Michael Sandel, of the same communitarian tradition, criticizes John Rawls for conceiving of the community as a mere feeling. Sandel states that members of a society are bound together not because they share the same values of communitarianism, but because their identity is defined, at least in part, by the community to which they belong. It is not a voluntary association, and it does not simply state what individuals have; it states what they are, that is, their identity. Sandel claims that Rawls simply does not take his own view to its logical conclusion, since Rawls continues to use vocabulary that moves far beyond his own limitations as a liberal. A much stronger version of community is required for the cogency of Rawls’ view. Since Rawls switches, or appears to switch, between strong and weak communitarian language in order to afford the individual with autonomy, will, and choice, Sandel maintains that the over-emphasis of the self and of human agency is disastrous.

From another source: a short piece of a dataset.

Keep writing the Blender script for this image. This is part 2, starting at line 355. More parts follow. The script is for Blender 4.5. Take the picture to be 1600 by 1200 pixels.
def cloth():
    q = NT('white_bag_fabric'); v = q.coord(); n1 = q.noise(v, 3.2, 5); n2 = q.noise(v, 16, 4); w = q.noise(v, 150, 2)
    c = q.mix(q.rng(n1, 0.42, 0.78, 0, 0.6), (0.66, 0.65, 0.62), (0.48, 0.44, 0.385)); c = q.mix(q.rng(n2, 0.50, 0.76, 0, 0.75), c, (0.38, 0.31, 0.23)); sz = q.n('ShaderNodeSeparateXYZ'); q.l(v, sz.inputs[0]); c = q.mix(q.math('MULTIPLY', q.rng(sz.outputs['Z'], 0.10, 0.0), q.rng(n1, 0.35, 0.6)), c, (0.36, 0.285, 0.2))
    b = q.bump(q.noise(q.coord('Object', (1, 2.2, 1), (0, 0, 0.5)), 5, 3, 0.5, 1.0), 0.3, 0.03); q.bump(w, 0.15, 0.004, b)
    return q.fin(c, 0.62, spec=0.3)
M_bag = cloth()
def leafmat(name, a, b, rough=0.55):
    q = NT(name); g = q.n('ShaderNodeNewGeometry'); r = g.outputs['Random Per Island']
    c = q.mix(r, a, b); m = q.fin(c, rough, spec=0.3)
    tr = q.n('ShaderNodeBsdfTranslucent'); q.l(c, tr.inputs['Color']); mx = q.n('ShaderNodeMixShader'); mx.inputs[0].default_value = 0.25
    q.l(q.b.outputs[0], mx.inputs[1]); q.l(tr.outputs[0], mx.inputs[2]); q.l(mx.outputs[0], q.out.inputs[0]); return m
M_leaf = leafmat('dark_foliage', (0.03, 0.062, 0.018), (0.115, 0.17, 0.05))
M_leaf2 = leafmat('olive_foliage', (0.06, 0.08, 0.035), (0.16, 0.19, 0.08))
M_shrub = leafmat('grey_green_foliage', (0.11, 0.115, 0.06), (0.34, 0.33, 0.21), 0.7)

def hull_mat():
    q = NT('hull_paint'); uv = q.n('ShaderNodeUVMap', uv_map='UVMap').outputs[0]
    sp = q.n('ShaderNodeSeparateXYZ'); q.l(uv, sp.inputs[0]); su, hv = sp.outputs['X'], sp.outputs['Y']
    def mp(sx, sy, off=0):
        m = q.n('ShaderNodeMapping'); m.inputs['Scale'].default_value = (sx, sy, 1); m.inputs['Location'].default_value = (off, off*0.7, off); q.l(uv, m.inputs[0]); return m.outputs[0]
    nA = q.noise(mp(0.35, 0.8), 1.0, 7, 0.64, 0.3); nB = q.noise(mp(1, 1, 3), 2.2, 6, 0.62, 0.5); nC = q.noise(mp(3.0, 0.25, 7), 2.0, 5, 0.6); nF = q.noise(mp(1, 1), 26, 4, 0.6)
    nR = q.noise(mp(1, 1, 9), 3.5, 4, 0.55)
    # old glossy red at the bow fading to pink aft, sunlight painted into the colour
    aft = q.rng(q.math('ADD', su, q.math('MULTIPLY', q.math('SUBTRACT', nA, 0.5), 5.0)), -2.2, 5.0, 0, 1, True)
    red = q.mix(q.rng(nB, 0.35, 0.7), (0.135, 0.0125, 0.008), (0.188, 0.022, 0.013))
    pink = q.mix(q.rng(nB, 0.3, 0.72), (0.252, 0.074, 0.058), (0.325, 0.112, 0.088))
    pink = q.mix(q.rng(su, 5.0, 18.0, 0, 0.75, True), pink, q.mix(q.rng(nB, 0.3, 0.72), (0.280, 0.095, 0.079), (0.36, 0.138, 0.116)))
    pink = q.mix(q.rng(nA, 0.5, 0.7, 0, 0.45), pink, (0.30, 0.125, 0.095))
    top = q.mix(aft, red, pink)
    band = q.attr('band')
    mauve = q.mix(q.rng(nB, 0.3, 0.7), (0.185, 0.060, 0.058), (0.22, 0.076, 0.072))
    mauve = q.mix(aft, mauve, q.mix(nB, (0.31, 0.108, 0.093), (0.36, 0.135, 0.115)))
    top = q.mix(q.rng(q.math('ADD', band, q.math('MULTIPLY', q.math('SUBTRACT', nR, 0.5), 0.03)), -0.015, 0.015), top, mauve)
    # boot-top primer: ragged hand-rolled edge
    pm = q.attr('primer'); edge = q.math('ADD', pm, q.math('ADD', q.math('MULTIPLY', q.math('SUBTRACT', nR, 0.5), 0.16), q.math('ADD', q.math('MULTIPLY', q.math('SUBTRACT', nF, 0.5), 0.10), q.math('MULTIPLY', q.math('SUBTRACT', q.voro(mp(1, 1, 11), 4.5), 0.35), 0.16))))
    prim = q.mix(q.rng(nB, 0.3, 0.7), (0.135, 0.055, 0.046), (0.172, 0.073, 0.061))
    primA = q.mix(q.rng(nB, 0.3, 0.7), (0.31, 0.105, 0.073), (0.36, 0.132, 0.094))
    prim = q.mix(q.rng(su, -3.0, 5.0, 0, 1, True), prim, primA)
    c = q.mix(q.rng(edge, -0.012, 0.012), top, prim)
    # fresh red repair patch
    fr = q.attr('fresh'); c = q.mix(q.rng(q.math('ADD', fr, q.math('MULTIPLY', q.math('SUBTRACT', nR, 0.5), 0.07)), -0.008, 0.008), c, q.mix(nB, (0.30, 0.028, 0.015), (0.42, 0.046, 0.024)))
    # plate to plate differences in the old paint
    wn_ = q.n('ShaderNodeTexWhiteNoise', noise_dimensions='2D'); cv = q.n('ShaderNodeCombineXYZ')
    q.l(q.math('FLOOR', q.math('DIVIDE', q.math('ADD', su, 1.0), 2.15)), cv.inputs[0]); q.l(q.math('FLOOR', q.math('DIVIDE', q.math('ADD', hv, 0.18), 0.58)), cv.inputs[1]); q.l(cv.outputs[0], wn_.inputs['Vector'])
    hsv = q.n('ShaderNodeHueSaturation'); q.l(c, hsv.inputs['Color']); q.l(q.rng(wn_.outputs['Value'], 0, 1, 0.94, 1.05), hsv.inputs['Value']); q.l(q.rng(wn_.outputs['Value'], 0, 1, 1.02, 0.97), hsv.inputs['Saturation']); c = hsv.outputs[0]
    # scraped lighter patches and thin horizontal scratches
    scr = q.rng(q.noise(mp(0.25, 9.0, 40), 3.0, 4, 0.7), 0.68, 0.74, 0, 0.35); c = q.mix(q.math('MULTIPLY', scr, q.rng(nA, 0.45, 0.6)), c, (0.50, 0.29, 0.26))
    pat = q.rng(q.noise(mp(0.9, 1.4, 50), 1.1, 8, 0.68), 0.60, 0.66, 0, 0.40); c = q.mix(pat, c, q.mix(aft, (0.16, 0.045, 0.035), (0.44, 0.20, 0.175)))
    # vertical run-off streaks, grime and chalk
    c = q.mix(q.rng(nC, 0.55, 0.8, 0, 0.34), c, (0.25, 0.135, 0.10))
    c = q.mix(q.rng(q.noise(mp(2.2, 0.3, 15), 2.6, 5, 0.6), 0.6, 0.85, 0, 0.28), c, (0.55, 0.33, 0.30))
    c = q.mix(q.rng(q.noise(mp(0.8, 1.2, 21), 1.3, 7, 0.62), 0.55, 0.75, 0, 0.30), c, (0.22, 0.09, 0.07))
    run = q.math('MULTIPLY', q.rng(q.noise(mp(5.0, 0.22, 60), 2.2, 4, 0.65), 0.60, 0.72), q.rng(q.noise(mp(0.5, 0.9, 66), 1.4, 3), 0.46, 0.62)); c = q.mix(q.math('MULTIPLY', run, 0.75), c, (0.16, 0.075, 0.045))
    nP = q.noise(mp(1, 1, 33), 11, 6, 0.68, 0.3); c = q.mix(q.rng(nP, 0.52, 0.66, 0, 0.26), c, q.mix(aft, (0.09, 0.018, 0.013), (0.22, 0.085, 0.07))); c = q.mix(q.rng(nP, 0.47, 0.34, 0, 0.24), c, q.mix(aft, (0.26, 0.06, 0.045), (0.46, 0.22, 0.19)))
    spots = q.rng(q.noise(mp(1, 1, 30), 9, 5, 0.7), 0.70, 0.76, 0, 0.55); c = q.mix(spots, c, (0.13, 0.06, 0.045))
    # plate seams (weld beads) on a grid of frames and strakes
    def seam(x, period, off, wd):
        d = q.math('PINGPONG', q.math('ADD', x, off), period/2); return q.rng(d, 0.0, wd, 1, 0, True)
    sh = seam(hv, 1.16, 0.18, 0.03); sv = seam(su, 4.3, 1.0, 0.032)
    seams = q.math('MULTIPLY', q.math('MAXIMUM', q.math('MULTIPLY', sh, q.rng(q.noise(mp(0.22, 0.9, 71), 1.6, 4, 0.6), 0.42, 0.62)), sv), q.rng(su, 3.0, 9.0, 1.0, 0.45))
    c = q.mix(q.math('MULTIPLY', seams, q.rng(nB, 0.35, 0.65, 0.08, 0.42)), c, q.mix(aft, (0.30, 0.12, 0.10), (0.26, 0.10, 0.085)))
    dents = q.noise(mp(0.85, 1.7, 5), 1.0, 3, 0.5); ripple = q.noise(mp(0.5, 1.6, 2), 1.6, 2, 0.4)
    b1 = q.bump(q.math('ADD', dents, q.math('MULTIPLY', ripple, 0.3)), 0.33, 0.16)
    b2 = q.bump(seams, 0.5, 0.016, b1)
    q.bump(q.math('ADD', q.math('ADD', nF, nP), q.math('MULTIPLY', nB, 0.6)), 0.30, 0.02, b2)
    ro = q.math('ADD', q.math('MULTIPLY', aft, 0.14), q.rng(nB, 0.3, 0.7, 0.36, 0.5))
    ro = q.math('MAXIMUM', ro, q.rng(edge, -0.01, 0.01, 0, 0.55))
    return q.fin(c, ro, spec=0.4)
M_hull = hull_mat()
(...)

He states that we can know goods in a community that we cannot know or realize alone, and that this is the foundation of communitarianism. The same arguments that applied to MacIntyre seem to apply here, as well. We ought to have very rigorous reasons for accepting the community as the ontological ultimate. Indeed, what can result from this arrangement is the suppression of individual ends, rather than liberation within context. Moreover, it stifles the possibility of variation within identities and halts the progress that can be made through the abandonment of these identities, which for the liberal, are actually more morally neutral than explicitly good or evil, since they have to be scrutinized by the same standard, morally speaking, to which every common practice or tradition ought to be.